MADISON, Ind. (WDRB) -- Forget running for student council or class president. A high school senior from Madison, Indiana, just threw his name in the race for mayor.

Bryan Hernandez splits his day as a dual credit student between Ivy Tech and Madison Consolidated High School. The 18-year-old is on track to graduate high school in May with a year's worth of college credit.

"I really want a career in politics. This is something I want to do with my life," Hernandez said. "I thought running for mayor would be a great debut." 

Hernandez is a Democrat, active on campus, volunteers in the community and has worked at Goodwill and Walmart. He's campaigning on juvenile justice and education reform.

"The whole point of this campaign itself ... it's to get the youth involved in politics," Hernandez said. "I'm just trying to get people to realize hey if an 18-year-old can do it, a 21-year-old can too."

Hernandez will face Julie Berry in the Democratic primary.

"I think our democracy, both locally and nationally, is strengthened by more people being involved ... in particularly young people. So I welcome him to the race."

Berry is a much more seasoned public servant.

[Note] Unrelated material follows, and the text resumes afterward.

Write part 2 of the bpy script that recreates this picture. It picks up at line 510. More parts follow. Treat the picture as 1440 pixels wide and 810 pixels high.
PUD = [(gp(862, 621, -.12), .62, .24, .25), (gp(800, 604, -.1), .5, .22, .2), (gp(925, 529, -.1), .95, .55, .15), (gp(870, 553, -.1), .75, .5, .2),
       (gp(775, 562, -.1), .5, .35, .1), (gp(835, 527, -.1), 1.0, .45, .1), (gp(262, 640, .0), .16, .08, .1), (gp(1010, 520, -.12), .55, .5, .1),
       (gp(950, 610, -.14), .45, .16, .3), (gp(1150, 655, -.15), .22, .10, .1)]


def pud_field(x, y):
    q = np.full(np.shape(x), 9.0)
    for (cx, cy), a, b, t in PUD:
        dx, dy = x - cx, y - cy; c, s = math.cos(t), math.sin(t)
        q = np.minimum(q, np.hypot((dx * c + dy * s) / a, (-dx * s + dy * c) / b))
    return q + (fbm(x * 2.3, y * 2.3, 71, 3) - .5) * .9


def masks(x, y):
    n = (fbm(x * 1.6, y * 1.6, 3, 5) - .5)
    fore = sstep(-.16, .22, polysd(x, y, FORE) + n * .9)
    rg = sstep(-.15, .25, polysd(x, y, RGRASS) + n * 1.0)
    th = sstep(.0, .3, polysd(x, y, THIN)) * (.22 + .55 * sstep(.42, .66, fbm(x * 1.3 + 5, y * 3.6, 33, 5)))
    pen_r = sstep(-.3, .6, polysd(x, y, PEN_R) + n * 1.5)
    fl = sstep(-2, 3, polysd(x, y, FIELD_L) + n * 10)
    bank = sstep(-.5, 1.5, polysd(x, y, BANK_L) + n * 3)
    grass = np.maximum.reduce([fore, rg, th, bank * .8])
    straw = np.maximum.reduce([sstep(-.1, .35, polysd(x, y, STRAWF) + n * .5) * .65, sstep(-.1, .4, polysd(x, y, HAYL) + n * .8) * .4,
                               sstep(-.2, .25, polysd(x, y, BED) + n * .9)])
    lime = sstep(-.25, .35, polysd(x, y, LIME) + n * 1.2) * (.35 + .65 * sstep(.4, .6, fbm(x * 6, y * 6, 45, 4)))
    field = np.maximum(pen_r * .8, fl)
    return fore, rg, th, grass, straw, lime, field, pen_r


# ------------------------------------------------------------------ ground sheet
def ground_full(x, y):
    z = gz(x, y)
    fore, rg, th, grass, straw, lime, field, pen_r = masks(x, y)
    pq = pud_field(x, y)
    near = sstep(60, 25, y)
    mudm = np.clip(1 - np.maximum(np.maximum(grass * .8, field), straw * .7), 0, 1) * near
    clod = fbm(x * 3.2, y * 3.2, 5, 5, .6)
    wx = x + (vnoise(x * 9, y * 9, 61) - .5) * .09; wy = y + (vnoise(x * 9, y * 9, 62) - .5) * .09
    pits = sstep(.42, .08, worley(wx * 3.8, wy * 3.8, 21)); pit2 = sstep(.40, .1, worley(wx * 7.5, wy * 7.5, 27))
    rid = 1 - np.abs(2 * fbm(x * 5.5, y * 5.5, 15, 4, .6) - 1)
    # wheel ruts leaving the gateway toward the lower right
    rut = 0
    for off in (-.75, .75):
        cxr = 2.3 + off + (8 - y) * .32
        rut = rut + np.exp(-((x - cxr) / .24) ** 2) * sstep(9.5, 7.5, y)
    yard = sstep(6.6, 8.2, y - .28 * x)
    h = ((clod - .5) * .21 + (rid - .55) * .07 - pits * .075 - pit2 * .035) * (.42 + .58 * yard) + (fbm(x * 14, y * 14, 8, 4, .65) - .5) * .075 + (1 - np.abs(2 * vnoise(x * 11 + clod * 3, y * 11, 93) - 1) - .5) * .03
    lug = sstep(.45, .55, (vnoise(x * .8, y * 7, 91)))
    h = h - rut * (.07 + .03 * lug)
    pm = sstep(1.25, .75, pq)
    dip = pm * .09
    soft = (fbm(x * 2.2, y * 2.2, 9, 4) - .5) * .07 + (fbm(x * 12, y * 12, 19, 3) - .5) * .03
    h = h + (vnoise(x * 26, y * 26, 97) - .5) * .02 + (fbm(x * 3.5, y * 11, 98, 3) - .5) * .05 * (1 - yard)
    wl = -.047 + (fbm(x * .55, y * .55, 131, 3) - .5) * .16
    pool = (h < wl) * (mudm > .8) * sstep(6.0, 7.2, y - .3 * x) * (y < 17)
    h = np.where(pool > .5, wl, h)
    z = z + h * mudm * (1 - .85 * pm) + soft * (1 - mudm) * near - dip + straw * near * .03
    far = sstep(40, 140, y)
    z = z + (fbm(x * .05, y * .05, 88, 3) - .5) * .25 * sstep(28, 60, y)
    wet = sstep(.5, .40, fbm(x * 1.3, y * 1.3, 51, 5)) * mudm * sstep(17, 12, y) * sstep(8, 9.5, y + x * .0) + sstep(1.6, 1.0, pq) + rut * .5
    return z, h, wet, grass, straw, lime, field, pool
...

She was the first woman elected as a Commissioner in Jefferson County, Indiana, in 2000. She served three terms in office and ran a campaign for State Senate in 2014. 

She also worked as director of special project for the city of Madison in the 1980s. 

"We need to promote investment from outside and we also need to promote population increase," Berry said.  "This is a community that is poised for great growth and I felt like I could contribute." 

Whomever wins the primary on May 7 will face a GOP challenge from either Bob Courtney, the former chair of Jefferson County Indiana's Republican party, or Andrew Forrester, Madison's community relations director. Current Mayor Damon Welch is not seeking reelection.

Hernandez moved to Madison at the age of 12 from El Paso, Texas. He said the 2016 election was a turning point that helped prompt him to run this race.

"I dislike when people pass off their personal opinions as facts," Hernandez said. "(Students) should be involved. We should start registering to vote. We should start actually campaigning, and that's what I love. I'm really excited people are getting excited about me and about local politics."

Whichever way the vote falls, Hernandez says he will be prepared. He has been accepted to Northern Kentucky University and at the end of the month says he will sign the paperwork to become a reserve with the U.S. Marine Corps.